Warning: function uses 'auto' type specifier without trailing return type

Question

The following code gives the warning below. Can someone please explain why (note the code is not useful as is as I replaced my types with int to make a complete example).

warning: 'MaxEventSize()' function uses 'auto' type specifier without trailing return type [enabled by default]

The idea is to get the maximum size of a particular structure (types go where int is).

template<typename T>
constexpr T cexMax(T a, T b)
{
    return (a < b) ? b : a;
}

constexpr auto MaxEventSize()
{
    return cexMax(sizeof(int),
           cexMax(sizeof(int),
                    sizeof(int)));
};

Answer 1

The auto return type "without trailing return type" is a C++14 feature, so I suppose you're compiling C++11.

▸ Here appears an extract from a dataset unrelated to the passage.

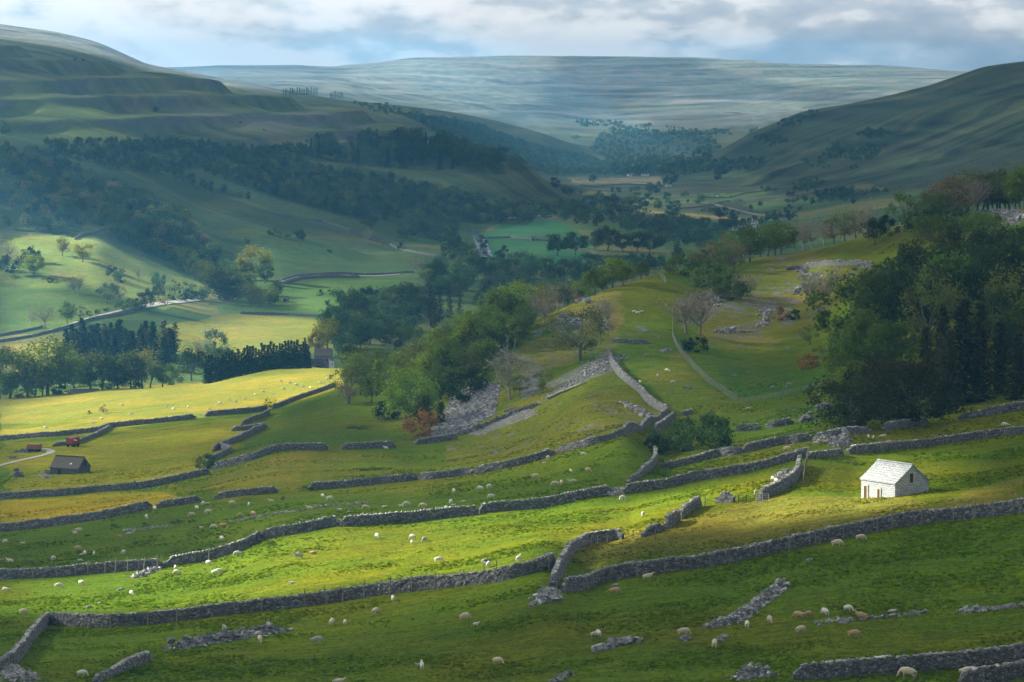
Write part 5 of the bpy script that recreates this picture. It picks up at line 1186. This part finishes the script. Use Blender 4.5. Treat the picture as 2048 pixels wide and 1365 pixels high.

Your code is OK with C++14, but for C++11, if you want use auto as return type, you need describe the effective return type in this way (caution: pseudocode)

auto funcName (args...) -> returnType

You know that sizeof() returns std::size_t, so your example can be corrected as

constexpr auto MaxEventSize() -> std::size_t
{
    return cexMax(sizeof(int),
           cexMax(sizeof(int),
                    sizeof(int)));
};

or (silly, in this case, but show the use in more complex examples)

constexpr auto MaxEventSize() -> decltype( cexMax(sizeof(int),
                                                  cexMax(sizeof(int),
                                                         sizeof(int))) )
{
    return cexMax(sizeof(int),
           cexMax(sizeof(int),
                    sizeof(int)));
};